From 1998 until recently, Harrell headed the National Police Accountability Project in New York, a collaboration between the National Lawyers Guild and the Police Accountability Initiative of the Center for Constitutional Rights. There, he developed projects for law students focusing on police accountability, built alliances between lawyers, victims of police violence, and grass-roots organizers against police misconduct, and designed and organized full-day continuing legal education seminars on police misconduct litigation, among other activities.

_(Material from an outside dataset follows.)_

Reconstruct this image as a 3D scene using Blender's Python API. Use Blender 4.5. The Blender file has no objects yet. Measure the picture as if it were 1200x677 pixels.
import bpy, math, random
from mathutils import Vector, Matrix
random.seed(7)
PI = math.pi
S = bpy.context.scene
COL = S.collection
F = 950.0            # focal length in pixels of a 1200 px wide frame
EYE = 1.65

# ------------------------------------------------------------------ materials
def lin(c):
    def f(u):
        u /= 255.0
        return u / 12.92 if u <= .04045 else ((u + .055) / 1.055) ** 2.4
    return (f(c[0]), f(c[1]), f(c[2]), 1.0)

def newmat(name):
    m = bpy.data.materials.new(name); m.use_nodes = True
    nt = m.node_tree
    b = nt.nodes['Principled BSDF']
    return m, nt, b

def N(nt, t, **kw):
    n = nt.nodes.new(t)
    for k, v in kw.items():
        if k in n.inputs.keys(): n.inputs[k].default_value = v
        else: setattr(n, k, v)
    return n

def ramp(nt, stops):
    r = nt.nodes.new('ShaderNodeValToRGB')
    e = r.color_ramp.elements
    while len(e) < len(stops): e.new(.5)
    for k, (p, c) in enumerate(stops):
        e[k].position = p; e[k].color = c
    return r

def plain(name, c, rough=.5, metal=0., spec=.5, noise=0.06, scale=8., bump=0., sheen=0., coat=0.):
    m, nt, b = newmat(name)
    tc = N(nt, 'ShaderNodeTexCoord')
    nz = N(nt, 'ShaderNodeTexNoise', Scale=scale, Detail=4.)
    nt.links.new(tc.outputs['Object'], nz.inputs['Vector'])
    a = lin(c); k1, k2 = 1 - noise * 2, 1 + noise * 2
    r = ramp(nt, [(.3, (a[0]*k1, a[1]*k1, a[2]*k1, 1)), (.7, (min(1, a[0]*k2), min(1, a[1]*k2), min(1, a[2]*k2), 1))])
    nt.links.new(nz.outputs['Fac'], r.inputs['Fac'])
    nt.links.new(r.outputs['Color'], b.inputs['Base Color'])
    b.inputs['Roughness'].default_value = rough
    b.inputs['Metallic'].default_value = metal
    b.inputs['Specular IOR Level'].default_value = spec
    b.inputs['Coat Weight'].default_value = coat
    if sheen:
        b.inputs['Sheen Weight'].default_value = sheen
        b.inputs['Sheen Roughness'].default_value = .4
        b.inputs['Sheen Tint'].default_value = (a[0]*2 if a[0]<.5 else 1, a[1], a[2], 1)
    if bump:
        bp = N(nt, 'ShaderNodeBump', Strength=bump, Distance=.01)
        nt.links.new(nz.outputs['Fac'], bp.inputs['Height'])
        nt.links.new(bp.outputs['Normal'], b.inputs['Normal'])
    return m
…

“I’ve had the opportunity to spend thirteen years honing and developing my skills and I’m honored and delighted to have this chance to come to Texas and apply them,” said Harrell. “It’s a rare privilege and great challenge to be part of building the ACLU of Texas into the vital force for justice and freedom that it must become.”

Harrell is a native of Yazoo City, Mississippi. He went to secondary schools in Houston and graduated from the University of Texas at Austin in 1987 with a B.A. in history and political science. While an undergraduate, he attended the Department of Socio-Legal Studies at Oxford University’s Wolfson College. After UT, he enrolled in the Washington College of Law at American University, which awarded him a J.D. in 1990 and a LL.M in International law in 1997. He started student chapters of the ACLU at both UT and American University and received the ACLU of the National Capital Area’s Alan Barth award for service to the ACLU while he was in law school.

Harrell is currently licensed to practice law in New York and Washington, D.C.